● **Task goal**: Report how many lines in the records hold the string "this"; give the number and nothing else.

==================================================

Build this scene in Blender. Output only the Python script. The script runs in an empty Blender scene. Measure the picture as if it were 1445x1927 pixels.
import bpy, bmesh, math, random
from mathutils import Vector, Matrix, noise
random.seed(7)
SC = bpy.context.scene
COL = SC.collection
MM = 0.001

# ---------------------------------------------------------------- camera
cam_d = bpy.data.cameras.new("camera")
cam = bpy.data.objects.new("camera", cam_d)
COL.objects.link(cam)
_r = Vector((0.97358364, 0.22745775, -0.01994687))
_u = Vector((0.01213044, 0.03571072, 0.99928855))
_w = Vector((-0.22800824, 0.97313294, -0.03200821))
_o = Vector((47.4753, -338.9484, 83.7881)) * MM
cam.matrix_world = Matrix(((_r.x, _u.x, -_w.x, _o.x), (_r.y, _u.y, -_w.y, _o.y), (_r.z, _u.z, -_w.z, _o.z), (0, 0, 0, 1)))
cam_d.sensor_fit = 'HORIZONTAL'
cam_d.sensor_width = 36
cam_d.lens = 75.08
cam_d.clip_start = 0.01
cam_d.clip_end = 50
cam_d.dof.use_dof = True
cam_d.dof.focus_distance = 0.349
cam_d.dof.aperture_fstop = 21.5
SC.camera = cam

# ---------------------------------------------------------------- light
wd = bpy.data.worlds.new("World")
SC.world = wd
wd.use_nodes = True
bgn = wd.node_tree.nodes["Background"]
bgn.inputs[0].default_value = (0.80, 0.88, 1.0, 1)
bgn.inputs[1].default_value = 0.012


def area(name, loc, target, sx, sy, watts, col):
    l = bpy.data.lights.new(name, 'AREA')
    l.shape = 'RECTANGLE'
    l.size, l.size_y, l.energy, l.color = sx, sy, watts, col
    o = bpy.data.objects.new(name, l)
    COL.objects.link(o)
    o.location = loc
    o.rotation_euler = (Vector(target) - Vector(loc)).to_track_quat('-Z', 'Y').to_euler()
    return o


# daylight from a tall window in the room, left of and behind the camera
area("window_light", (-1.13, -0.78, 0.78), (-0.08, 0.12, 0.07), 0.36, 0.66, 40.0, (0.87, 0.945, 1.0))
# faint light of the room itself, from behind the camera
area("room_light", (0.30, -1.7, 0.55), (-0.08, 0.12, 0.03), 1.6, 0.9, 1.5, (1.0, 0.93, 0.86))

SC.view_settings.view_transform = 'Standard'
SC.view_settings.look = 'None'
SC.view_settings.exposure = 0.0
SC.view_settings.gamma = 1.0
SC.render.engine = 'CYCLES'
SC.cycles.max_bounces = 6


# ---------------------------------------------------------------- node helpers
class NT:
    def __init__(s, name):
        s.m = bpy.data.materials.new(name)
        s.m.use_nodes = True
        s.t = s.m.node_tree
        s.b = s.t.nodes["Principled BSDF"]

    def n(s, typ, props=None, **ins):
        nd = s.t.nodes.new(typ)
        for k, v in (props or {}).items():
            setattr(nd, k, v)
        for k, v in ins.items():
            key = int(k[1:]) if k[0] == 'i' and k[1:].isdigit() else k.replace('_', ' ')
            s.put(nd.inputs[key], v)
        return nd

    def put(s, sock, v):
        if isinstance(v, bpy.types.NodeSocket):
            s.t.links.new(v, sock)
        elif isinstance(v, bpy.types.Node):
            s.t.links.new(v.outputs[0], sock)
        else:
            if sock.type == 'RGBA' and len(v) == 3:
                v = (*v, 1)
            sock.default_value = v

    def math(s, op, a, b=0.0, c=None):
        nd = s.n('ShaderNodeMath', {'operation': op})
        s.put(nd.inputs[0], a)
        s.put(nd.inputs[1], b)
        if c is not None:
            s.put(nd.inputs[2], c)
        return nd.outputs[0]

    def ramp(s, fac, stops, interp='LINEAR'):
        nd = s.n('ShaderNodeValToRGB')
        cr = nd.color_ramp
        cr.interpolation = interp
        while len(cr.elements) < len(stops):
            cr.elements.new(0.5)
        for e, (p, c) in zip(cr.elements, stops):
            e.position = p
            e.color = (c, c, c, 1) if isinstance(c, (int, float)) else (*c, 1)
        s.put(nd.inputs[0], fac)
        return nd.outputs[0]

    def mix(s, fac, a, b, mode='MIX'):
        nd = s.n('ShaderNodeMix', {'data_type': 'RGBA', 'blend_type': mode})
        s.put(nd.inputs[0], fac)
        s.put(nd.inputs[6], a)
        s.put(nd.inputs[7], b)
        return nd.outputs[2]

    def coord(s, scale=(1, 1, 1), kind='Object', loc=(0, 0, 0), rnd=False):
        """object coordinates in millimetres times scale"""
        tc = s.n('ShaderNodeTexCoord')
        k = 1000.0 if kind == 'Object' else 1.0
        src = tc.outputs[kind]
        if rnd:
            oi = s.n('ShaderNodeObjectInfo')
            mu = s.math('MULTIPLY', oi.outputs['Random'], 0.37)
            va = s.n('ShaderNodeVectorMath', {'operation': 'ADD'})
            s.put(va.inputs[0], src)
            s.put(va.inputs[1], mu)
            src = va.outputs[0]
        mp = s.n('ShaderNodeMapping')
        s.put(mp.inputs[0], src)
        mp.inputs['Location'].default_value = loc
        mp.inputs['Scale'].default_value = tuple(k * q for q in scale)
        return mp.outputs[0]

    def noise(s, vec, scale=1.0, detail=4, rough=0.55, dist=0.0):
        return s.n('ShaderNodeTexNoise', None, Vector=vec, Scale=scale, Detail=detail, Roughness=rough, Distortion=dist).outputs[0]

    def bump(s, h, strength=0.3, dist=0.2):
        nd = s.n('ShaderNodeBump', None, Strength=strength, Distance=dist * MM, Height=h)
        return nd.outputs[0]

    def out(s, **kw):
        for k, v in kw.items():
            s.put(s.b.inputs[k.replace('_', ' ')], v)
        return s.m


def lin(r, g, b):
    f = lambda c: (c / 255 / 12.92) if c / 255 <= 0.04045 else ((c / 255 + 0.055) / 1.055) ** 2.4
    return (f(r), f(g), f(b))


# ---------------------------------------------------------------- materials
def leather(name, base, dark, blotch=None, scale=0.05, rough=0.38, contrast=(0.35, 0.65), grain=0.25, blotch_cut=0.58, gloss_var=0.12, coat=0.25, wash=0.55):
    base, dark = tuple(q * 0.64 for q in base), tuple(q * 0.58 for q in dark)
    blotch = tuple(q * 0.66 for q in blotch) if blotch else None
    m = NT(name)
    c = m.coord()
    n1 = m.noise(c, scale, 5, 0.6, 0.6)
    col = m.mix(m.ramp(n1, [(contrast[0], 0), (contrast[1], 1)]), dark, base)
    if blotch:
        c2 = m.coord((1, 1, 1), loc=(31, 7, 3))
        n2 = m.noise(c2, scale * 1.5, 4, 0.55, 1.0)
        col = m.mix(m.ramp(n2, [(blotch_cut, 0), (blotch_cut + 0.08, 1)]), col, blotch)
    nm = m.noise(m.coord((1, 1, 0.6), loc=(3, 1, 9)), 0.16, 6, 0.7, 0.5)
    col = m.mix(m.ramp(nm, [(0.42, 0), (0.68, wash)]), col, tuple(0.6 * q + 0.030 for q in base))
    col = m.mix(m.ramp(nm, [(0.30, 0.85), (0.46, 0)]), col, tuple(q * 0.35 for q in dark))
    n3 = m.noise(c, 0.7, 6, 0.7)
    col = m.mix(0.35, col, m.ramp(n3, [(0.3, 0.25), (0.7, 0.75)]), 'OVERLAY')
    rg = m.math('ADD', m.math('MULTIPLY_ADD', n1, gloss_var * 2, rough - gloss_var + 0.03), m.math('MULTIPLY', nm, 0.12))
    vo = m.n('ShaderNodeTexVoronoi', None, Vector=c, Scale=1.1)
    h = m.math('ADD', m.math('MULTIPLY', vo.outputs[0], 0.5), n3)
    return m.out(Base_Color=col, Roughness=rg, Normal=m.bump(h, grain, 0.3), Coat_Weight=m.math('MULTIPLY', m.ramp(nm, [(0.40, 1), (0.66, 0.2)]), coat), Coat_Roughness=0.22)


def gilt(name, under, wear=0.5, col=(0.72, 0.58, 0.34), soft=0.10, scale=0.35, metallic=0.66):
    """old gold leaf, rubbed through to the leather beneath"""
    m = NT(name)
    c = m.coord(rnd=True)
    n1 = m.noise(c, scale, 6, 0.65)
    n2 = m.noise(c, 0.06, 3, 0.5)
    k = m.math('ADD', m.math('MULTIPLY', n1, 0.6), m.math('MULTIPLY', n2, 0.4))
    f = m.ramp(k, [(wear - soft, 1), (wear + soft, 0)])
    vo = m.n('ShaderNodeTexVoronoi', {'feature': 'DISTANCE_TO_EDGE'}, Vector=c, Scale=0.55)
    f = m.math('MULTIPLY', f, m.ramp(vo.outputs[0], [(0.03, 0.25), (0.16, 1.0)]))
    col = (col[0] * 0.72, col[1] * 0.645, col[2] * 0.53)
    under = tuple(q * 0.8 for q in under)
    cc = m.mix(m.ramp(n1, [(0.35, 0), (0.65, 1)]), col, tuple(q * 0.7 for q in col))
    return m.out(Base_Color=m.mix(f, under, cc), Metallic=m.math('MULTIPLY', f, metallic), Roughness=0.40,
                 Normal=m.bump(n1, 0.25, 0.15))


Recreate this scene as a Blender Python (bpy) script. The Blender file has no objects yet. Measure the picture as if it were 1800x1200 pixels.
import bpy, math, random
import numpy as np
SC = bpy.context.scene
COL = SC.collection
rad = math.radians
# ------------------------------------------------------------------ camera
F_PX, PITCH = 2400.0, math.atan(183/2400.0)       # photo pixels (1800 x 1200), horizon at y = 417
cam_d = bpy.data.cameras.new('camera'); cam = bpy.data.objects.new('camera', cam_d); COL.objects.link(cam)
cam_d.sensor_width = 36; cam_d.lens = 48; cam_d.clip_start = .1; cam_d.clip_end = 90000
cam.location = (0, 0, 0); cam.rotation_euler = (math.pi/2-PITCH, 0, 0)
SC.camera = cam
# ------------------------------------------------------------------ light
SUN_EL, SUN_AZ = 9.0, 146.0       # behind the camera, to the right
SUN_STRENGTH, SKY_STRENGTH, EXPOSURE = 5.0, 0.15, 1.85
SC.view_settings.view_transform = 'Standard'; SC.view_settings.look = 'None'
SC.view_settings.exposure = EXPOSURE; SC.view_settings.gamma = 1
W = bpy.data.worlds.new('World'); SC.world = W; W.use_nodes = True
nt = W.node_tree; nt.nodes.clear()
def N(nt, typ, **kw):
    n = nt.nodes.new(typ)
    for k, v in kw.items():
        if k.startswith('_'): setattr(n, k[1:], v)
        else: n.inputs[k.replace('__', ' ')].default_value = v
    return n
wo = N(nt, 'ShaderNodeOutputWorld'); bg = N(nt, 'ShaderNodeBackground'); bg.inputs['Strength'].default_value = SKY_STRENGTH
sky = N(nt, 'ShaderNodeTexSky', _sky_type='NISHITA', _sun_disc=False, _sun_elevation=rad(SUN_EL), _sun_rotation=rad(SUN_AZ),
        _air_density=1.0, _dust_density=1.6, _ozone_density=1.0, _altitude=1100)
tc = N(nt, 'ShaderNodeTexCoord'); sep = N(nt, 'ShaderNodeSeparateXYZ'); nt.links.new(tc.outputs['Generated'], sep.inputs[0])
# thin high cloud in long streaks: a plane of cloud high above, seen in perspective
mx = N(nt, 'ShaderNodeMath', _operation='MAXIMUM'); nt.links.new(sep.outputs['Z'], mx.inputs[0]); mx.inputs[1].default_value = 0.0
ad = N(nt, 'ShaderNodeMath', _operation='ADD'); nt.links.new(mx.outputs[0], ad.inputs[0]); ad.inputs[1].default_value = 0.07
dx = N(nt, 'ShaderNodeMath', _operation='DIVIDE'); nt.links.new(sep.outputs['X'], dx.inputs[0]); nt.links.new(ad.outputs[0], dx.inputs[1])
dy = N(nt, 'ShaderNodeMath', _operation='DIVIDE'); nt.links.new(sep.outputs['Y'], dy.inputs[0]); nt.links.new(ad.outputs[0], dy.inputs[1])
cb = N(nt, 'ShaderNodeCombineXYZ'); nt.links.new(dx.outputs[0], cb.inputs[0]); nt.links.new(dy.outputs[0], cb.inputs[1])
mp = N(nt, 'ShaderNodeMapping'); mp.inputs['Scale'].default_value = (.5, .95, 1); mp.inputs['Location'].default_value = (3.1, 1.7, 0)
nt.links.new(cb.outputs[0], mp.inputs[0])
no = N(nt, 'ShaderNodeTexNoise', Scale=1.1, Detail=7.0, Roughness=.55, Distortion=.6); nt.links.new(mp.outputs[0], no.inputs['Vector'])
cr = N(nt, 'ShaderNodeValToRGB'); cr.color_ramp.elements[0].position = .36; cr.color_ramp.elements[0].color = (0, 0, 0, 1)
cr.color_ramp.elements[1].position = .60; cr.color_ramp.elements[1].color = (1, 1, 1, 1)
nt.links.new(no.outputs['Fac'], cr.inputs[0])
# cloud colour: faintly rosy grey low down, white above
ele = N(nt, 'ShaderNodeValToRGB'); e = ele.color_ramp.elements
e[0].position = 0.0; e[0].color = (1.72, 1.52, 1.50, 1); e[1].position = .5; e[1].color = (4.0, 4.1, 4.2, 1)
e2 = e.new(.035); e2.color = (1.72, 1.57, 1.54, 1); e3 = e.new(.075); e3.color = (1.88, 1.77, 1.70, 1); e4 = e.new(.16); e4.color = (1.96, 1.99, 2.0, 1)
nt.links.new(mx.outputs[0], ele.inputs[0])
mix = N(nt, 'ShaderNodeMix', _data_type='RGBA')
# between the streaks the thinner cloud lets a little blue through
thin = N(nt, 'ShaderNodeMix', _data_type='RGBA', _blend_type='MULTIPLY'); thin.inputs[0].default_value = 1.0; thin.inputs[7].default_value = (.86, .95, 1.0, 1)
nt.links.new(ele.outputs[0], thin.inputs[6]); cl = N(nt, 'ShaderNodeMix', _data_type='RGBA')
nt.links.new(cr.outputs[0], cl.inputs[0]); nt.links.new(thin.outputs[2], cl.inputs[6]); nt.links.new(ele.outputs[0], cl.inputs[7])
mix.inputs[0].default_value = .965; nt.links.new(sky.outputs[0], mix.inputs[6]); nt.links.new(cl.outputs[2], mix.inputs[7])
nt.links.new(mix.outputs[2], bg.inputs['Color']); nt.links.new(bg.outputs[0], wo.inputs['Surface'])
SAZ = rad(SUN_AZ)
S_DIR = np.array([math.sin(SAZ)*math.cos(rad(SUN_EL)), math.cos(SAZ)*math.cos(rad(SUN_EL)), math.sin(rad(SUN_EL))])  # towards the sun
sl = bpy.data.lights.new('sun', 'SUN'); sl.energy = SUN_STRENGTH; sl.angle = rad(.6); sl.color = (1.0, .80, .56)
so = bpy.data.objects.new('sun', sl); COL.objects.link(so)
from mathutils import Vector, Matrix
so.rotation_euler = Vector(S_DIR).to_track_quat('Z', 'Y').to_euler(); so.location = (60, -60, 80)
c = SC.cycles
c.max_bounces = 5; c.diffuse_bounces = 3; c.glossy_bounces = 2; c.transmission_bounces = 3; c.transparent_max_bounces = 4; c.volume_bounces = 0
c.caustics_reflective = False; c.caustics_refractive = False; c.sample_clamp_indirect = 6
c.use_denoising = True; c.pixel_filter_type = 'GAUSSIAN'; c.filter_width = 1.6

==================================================

● **Answer**: 2